Meantime one or two American athletes training at Oxford had been gathering experience, which, humble though it was, had the merit of being thorough. Mr. J. L. Bremer, who will be remembered in America as making a new world's record over the low hurdles, steadily lost suppleness and energy at Oxford, so that he was beaten in the quarter mile in time distinctly inferior to his best in America. Clearly, the effect of the English climate is to relax the nervous system and thereby to reduce the athlete's power both of sprinting _per se_ and of spurting at the finish of the race. My own experience in English training confirmed the conclusion, and pointed to an interesting extension of it. I was forced to conclude that the first few weeks in England are more than likely to undo an athlete, and especially for sprinting; and even if he stays long enough to find himself again, his ability to sprint is likely to be lessened. In the long run, on the other hand, the English climate produces staying power in almost the same proportion as it destroys speed.

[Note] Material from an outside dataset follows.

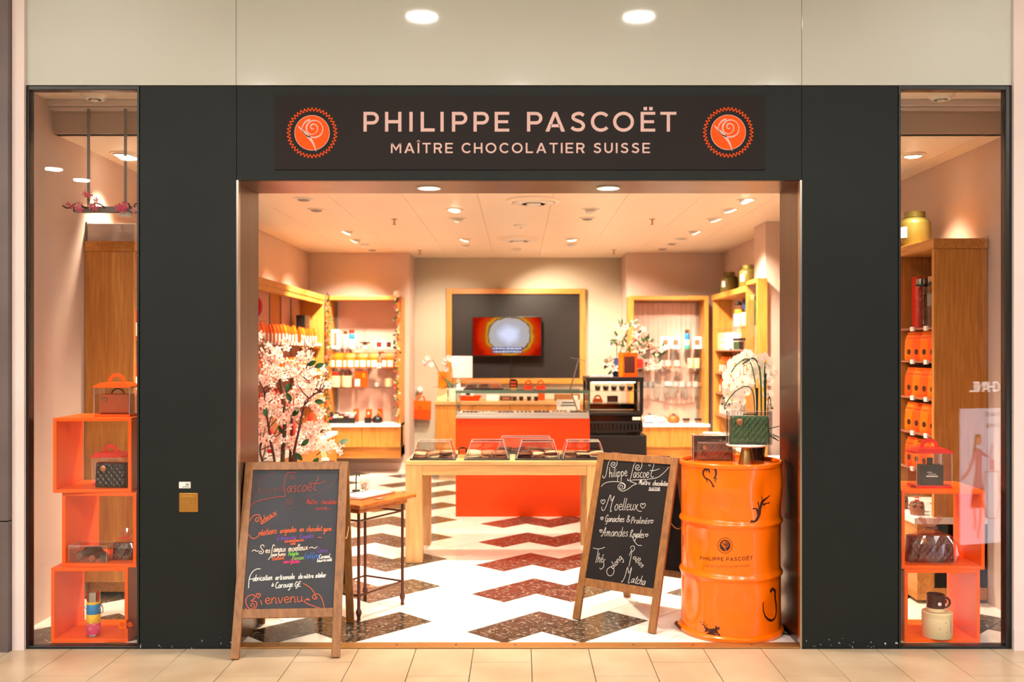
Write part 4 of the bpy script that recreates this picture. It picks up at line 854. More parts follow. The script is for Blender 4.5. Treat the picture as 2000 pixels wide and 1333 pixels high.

When the joint team of track athletes from Yale and Harvard went to England in 1899, the powers that were took advantage of past experiences, and instead of going to the Thames valley to train, they went to Brighton; and instead of doing most of their training in England, they gave themselves only the few days necessary to get their shore legs and become acquainted with the Queen's Club track. As a result, the team was in general up to its normal form, or above it, and, except for the fact that one of the men was ill, would have won.
The experience of the English athletes who came to America in 1895 points to a similar conclusion. Though the heat was intense and oppressive and most of the visitors were positively sick, one of the sprinters, in spite of severe illness, was far above his previous best, while all of the distance men went quite to pieces. Thus our climate would seem to reduce the staying power of the English athletes, and perhaps to increase the speed of sprinters.

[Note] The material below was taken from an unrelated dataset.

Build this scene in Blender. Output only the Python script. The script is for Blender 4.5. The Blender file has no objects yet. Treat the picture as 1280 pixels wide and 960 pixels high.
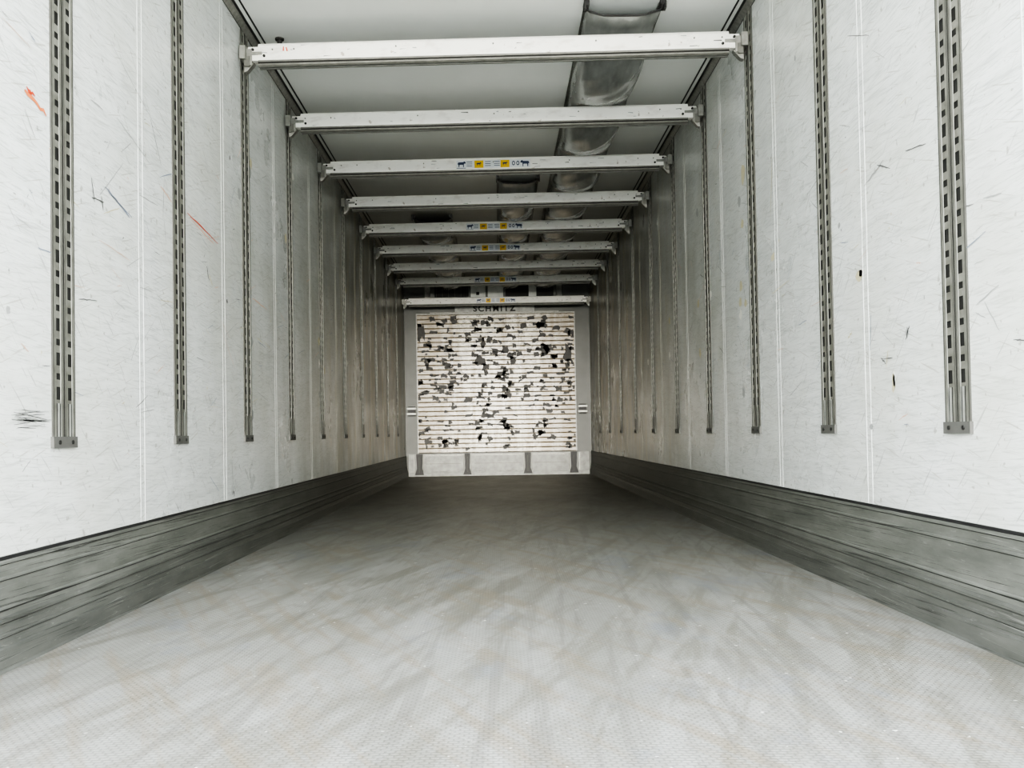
import bpy, math, random
from mathutils import Vector, Matrix
random.seed(7)
S = bpy.context.scene

# ------------------------------------------------------------------ dims (metres, origin = eye point height)
HW = 1.23          # half width
FZ = -0.555        # floor
CZ = 2.02          # ceiling
Y0 = 1.25          # rear opening
Y1 = 12.67         # front bulkhead wall
GZ = -1.78         # road
KZS = {-1:-0.288, 1:-0.258}   # top of kick plates

# ------------------------------------------------------------------ mesh builder
class MB:
    def __init__(s): s.v=[]; s.f=[]; s.m=[]
    def face(s, pts, m=0):
        b=len(s.v); s.v+= [tuple(p) for p in pts]; s.f.append(tuple(range(b,b+len(pts)))); s.m.append(m)
    def box(s,x0,x1,y0,y1,z0,z1,m=0):
        b=len(s.v)
        s.v+=[(x0,y0,z0),(x1,y0,z0),(x1,y1,z0),(x0,y1,z0),(x0,y0,z1),(x1,y0,z1),(x1,y1,z1),(x0,y1,z1)]
        for q in [(0,3,2,1),(4,5,6,7),(0,1,5,4),(1,2,6,5),(2,3,7,6),(3,0,4,7)]:
            s.f.append(tuple(b+i for i in q)); s.m.append(m)
    def prism(s, prof, axis, a, b_, mats=0, caps=True):
        n=len(prof); b=len(s.v)
        def mk(p,t):
            return (t,p[0],p[1]) if axis=='x' else ((p[0],t,p[1]) if axis=='y' else (p[0],p[1],t))
        s.v+=[mk(p,a) for p in prof]+[mk(p,b_) for p in prof]
        for i in range(n):
            j=(i+1)%n
            s.f.append((b+i,b+j,b+n+j,b+n+i)); s.m.append(mats[i] if isinstance(mats,(list,tuple)) else mats)
        if caps:
            mm = mats[0] if isinstance(mats,(list,tuple)) else mats
            s.f.append(tuple(b+i for i in range(n))); s.m.append(mm)
            s.f.append(tuple(b+n+i for i in reversed(range(n)))); s.m.append(mm)
    def cyl(s,c,r,h,axis='x',n=16,m=0):
        pr=[(math.cos(2*math.pi*i/n)*r,math.sin(2*math.pi*i/n)*r) for i in range(n)]
        if axis=='x': s.prism([(c[1]+p[0],c[2]+p[1]) for p in pr],'x',c[0]-h/2,c[0]+h/2,m)
        elif axis=='y': s.prism([(c[0]+p[0],c[2]+p[1]) for p in pr],'y',c[1]-h/2,c[1]+h/2,m)
        else: s.prism([(c[0]+p[0],c[1]+p[1]) for p in pr],'z',c[2]-h/2,c[2]+h/2,m)
    def data(s,name,mats,recalc=True):
        me=bpy.data.meshes.new(name); me.from_pydata(s.v,[],s.f)
        for m in mats: me.materials.append(m)
        for p,mi in zip(me.polygons,s.m): p.material_index=mi
        me.update()
        if recalc:
            import bmesh
            bm=bmesh.new(); bm.from_mesh(me); bmesh.ops.recalc_face_normals(bm,faces=bm.faces); bm.to_mesh(me); bm.free()
        return me
    def obj(s,name,mats,parent=None,loc=(0,0,0),bevel=0,recalc=True):
        me=s.data(name,mats,recalc); o=bpy.data.objects.new(name,me); S.collection.objects.link(o); o.location=loc
        if parent: o.parent=parent
        if bevel:
            b=o.modifiers.new('bevel','BEVEL'); b.width=bevel; b.segments=2; b.limit_method='ANGLE'
        return o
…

It appears on the whole probable that in these international contests the visiting athlete had best do as much as possible of his training at home, and it follows that the visiting team is at a distinct and inevitable disadvantage.
III. AN OXFORD FINAL HONOR SCHOOL
The scope and content of an English honor school is well illustrated in the following passage from the Oxford examination statutes, which treats of the final school in English literature. The system will be seen to be very different from a system under which a student may receive honors in ignorance of all but a single movement in English literature.
§ 10. _Of the Honour School of English Language and Literature._
1. The Examination in the School of English Language and Literature shall always include authors or portions of authors belonging to the different periods of English literature, together with the history of the English language and the history of English literature.
The Examination shall also include Special Subjects falling within or usually studied in connexion with the English language and literature.
2. Every Candidate shall be expected to have studied the authors or portions of authors which he offers (1) with reference to the forms of the language, (2) as examples of literature, and (3) in their relation to the history and thought of the period to which they belong.